Leaving out all pictures, please print only the lines from the one containing "What Blender Python" through the one containing "bg = w.node_tree.nodes['Background'];".
===== Supplied information =====
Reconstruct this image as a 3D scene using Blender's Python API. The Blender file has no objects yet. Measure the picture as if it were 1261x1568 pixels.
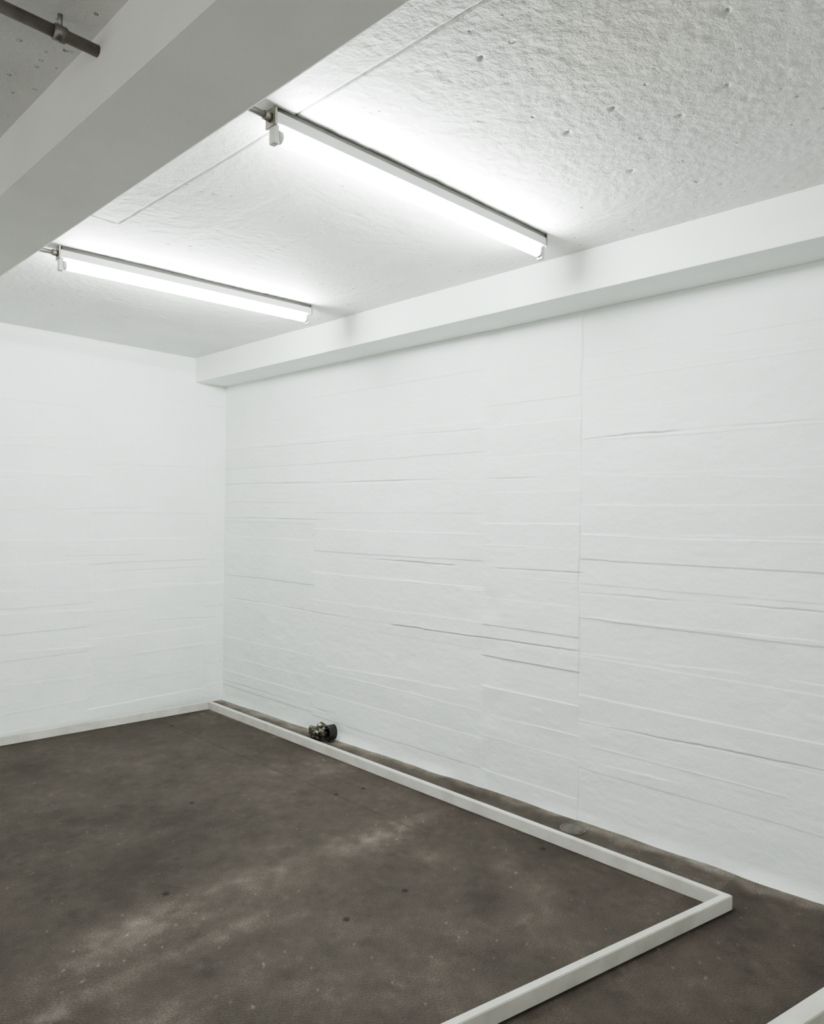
import bpy, numpy as np, math, bmesh
from mathutils import Matrix, Vector
# Room frame (metres): X across towards the right wall, Y along it to the far corner, Z up.
H=1.5
XR,YB,ZC,ZB,XB=3.1698,5.1160,2.7169,2.5273,2.9019      # right wall, back wall, ceiling, wall beam bottom / face
XF1,XF2,ZF,YS=.7573,1.025,2.5236,1.8622                # free ceiling beam, vertical formwork seam
S2,BX,xj,yj=2.47,2.11,1.33,2.99
# board-joint lips on the right wall: (y1,z1,y2,z2 in cm, mm)
RFc='185189158190 158190078190 511201357200 357200248199 511174247171 247171188171 510147359147 355122268122 238122185123 509083318082 318082187084 187113078114 512016380016 185049077052 186142078143 186171078167 185101078102 184030077034 186226079221 381047265051 237040186042 185083078085 349111247109'.split()
RFa=[8,8,3,2,4,3,4,6,5,2,5,3,3,4,-4,-2,-3,-4,-2,-4,-3,-3,-3]
BFc='152198291207 152172210175 153151249154 193120249119 153099211095 153084212082 154059212056 154038212035 255070313067 255097313094 210184300186 153128208127 212108300108 212046310048'.split()
BFa=[2,2,2,3,-3,-4,-4,-3,3,-3,2,-2,2,-2]
dec=lambda L,A:[tuple(int(s[i:i+3])/100 for i in (0,3,6,9))+(a*.001,) for s,a in zip(L,A)]
RF=dec(RFc,RFa); BF=dec(BFc,BFa)
spots=[(1.40,2.65),(2.53,2.95),(2.69,2.91),(2.78,1.81),(1.93,3.39),(2.52,4.72),(1.78,2.01),(2.08,2.00)]
cp=[(1.95,1.05),(2.06,.76),(2.12,.92),(1.975,1.22),(1.495,1.19),(1.755,.65),(2.345,1.19)]
col=bpy.context.collection
F,YAW,PI,RO=1101.8245,.8095,.0052,.0103
fw=np.array([math.sin(YAW)*math.cos(PI),math.cos(YAW)*math.cos(PI),math.sin(PI)])
r0=np.array([math.cos(YAW),-math.sin(YAW),0]); u0=np.cross(r0,fw)
r=math.cos(RO)*r0+math.sin(RO)*u0; u=-math.sin(RO)*r0+math.cos(RO)*u0
c=bpy.data.cameras.new('camera'); o=bpy.data.objects.new('camera',c); col.objects.link(o)
c.sensor_fit='HORIZONTAL'; c.sensor_width=36; c.lens=36*F/1261; c.clip_start=.02
o.matrix_world=Matrix(((r[0],u[0],-fw[0],0),(r[1],u[1],-fw[1],0),(r[2],u[2],-fw[2],H),(0,0,0,1)))
bpy.context.scene.camera=o
bpy.context.scene.view_settings.view_transform='AgX'
bpy.context.scene.view_settings.look='AgX - Medium High Contrast'
w=bpy.data.worlds.new('world'); bpy.context.scene.world=w; w.use_nodes=True
w.node_tree.nodes['Background'].inputs[0].default_value=(.97,1,.97,1); w.node_tree.nodes['Background'].inputs[1].default_value=1.4

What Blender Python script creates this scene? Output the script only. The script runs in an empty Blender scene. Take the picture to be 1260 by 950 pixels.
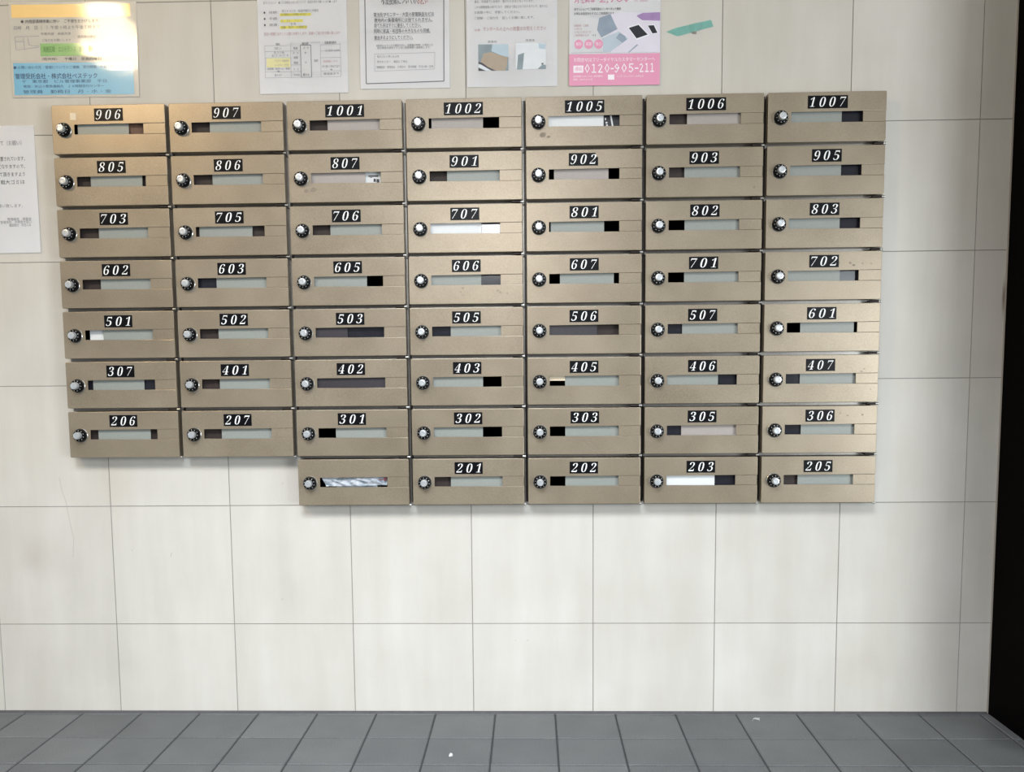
import bpy, bmesh, math, random
from mathutils import Vector, Matrix
random.seed(7)
S = bpy.context.scene
COL = S.collection
PI = math.pi

# ------------------------------------------------------------------ camera
cam = bpy.data.cameras.new('camera'); camo = bpy.data.objects.new('camera', cam); COL.objects.link(camo)
cam.sensor_fit = 'HORIZONTAL'; cam.sensor_width = 36.0; cam.lens = 36.0 * 1150 / 1260
cam.shift_x = 0.00836; cam.shift_y = 0.07887; cam.clip_start = 0.02
Rm = ((0.9995432, -0.02955832, 0.00630123), (0.02878373, 0.99460191, 0.09969217), (-0.00921395, -0.09946526, 0.99499837))
m = Matrix.Identity(4)
for i in range(3):
    m[i][0] = Rm[i][0]; m[i][1] = Rm[i][2]; m[i][2] = -Rm[i][1]
m[0][3], m[1][3], m[2][3] = 0.14823, -2.27986, 0.85042
camo.matrix_world = m
S.camera = camo

# ------------------------------------------------------------------ light and exposure
vs = S.view_settings
vs.view_transform = 'Standard'; vs.look = 'None'; vs.gamma = 1.0; vs.use_curve_mapping = False; vs.exposure = 0.10
w = bpy.data.worlds.new('daylight'); S.world = w; w.use_nodes = True
bg = w.node_tree.nodes['Background']; bg.inputs[0].default_value = (0.80, 0.86, 0.92, 1); bg.inputs[1].default_value = 0.35

def area(name, loc, target, sx, sy, watt, col, shape='RECTANGLE', spread=PI):
    l = bpy.data.lights.new(name, 'AREA'); l.shape = shape; l.size = sx; l.size_y = sy; l.energy = watt; l.color = col; l.spread = spread
    o = bpy.data.objects.new(name, l); COL.objects.link(o); o.location = loc
    o.rotation_euler = (Vector(target) - Vector(loc)).to_track_quat('-Z', 'Y').to_euler()
    return o
area('overhead_key', (-0.22, -2.1, 2.66), (-0.15, 0, -0.25), 1.4, 1.5, 39, (0.82, 0.90, 1.0), spread=1.2)  # unseen key light, added overhead to brighten the lower wall and floor
area('doorway_daylight', (3.0, -3.2, 0.80), (0.3, 0, 0.35), 1.3, 1.3, 84, (0.90, 0.96, 1.0))
area('transom_daylight', (-0.06, -4.0, 1.80), (0.0, 0, 1.2), 0.50, 0.42, 19, (0.97, 0.98, 1.0))
area('street_daylight', (2.20, -4.0, 1.15), (0.9, 0, 0.9), 0.30, 0.75, 6, (0.88, 0.96, 1.0))
area('ceiling_lamp_light', (-1.88, -2.4, 2.50), (-1.2, 0, 1.3), 0.30, 0.30, 24, (1.0, 0.76, 0.46), 'DISK')
area('side_daylight', (-2.9, -1.6, 0.7), (0, 0, 0.2), 1.2, 1.2, 7, (0.62, 0.82, 1.0))

# ------------------------------------------------------------------ helpers
def lin(c):
    return tuple(((v / 255) / 12.92 if v / 255 <= 0.04045 else ((v / 255 + 0.055) / 1.055) ** 2.4) for v in c)

class N:
    """small wrapper to write node trees"""
    def __init__(s, name):
        s.m = bpy.data.materials.new(name); s.m.use_nodes = True; s.t = s.m.node_tree
        s.b = s.t.nodes['Principled BSDF']
    def node(s, typ, **kw):
        n = s.t.nodes.new(typ)
        for k, v in kw.items():
            if k.startswith('i_'): n.inputs[k[2:].replace('_', ' ')].default_value = v
            else: setattr(n, k, v)
        return n
    def link(s, a, b): s.t.links.new(a, b)
    def set(s, **kw):
        for k, v in kw.items(): s.b.inputs[k.replace('_', ' ')].default_value = v
        return s

def mat(name, rgb, rough=0.5, metal=0.0, var=0.06, scale=60.0, bump=0.0, spec=0.5, coat=0.0):
    """procedural: base colour broken up by object-space noise"""
    n = N(name); c = lin(rgb)
    tc = n.node('ShaderNodeTexCoord'); no = n.node('ShaderNodeTexNoise'); no.inputs['Scale'].default_value = scale; no.inputs['Detail'].default_value = 4
    n.link(tc.outputs['Object'], no.inputs['Vector'])
    mx = n.node('ShaderNodeMix', data_type='RGBA')
    mx.inputs['A'].default_value = (*[v * (1 - var) for v in c], 1); mx.inputs['B'].default_value = (*[min(1, v * (1 + var)) for v in c], 1)
    n.link(no.outputs['Fac'], mx.inputs['Factor']); n.link(mx.outputs['Result'], n.b.inputs['Base Color'])
    n.set(Roughness=rough, Metallic=metal); n.b.inputs['Specular IOR Level'].default_value = spec
    n.b.inputs['Coat Weight'].default_value = coat; n.b.inputs['Coat Roughness'].default_value = 0.06
    if bump:
        bp = n.node('ShaderNodeBump'); bp.inputs['Strength'].default_value = bump; bp.inputs['Distance'].default_value = 0.002
        n.link(no.outputs['Fac'], bp.inputs['Height']); n.link(bp.outputs['Normal'], n.b.inputs['Normal'])
    return n.m

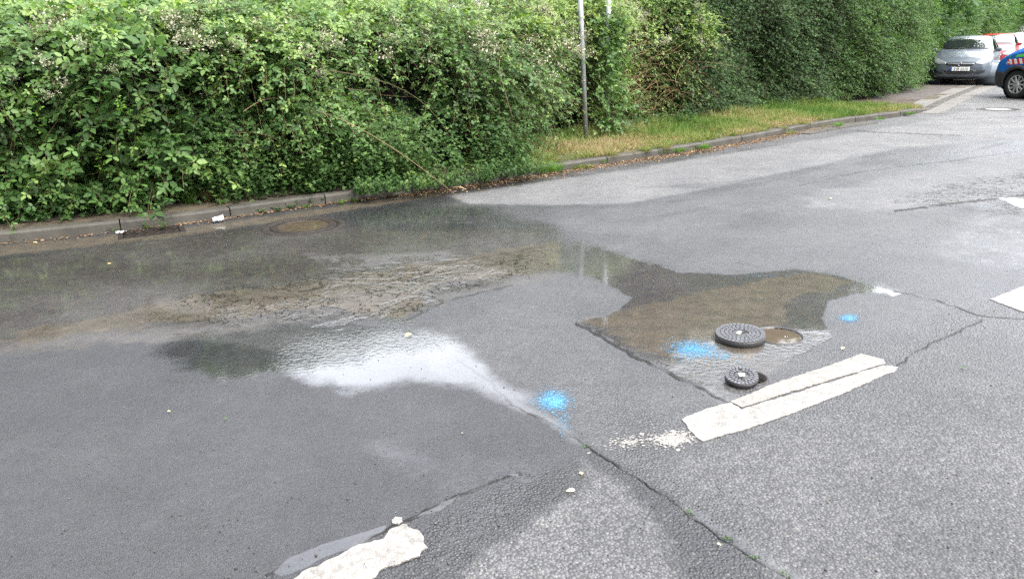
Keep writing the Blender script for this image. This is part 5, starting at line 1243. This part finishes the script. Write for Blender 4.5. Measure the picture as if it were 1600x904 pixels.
=====
Exercise response ▸
What Blender Python script creates this scene? Output the script only. The script runs in an empty Blender scene. Take the picture to be 1260 by 950 pixels.
import bpy, bmesh, math, random
from mathutils import Vector, Matrix
random.seed(7)
S = bpy.context.scene
COL = S.collection
PI = math.pi

# ------------------------------------------------------------------ camera
cam = bpy.data.cameras.new('camera'); camo = bpy.data.objects.new('camera', cam); COL.objects.link(camo)
cam.sensor_fit = 'HORIZONTAL'; cam.sensor_width = 36.0; cam.lens = 36.0 * 1150 / 1260
cam.shift_x = 0.00836; cam.shift_y = 0.07887; cam.clip_start = 0.02
Rm = ((0.9995432, -0.02955832, 0.00630123), (0.02878373, 0.99460191, 0.09969217), (-0.00921395, -0.09946526, 0.99499837))
m = Matrix.Identity(4)
for i in range(3):
    m[i][0] = Rm[i][0]; m[i][1] = Rm[i][2]; m[i][2] = -Rm[i][1]
m[0][3], m[1][3], m[2][3] = 0.14823, -2.27986, 0.85042
camo.matrix_world = m
S.camera = camo

# ------------------------------------------------------------------ light and exposure
vs = S.view_settings
vs.view_transform = 'Standard'; vs.look = 'None'; vs.gamma = 1.0; vs.use_curve_mapping = False; vs.exposure = 0.10
w = bpy.data.worlds.new('daylight'); S.world = w; w.use_nodes = True
bg = w.node_tree.nodes['Background']; bg.inputs[0].default_value = (0.80, 0.86, 0.92, 1); bg.inputs[1].default_value = 0.35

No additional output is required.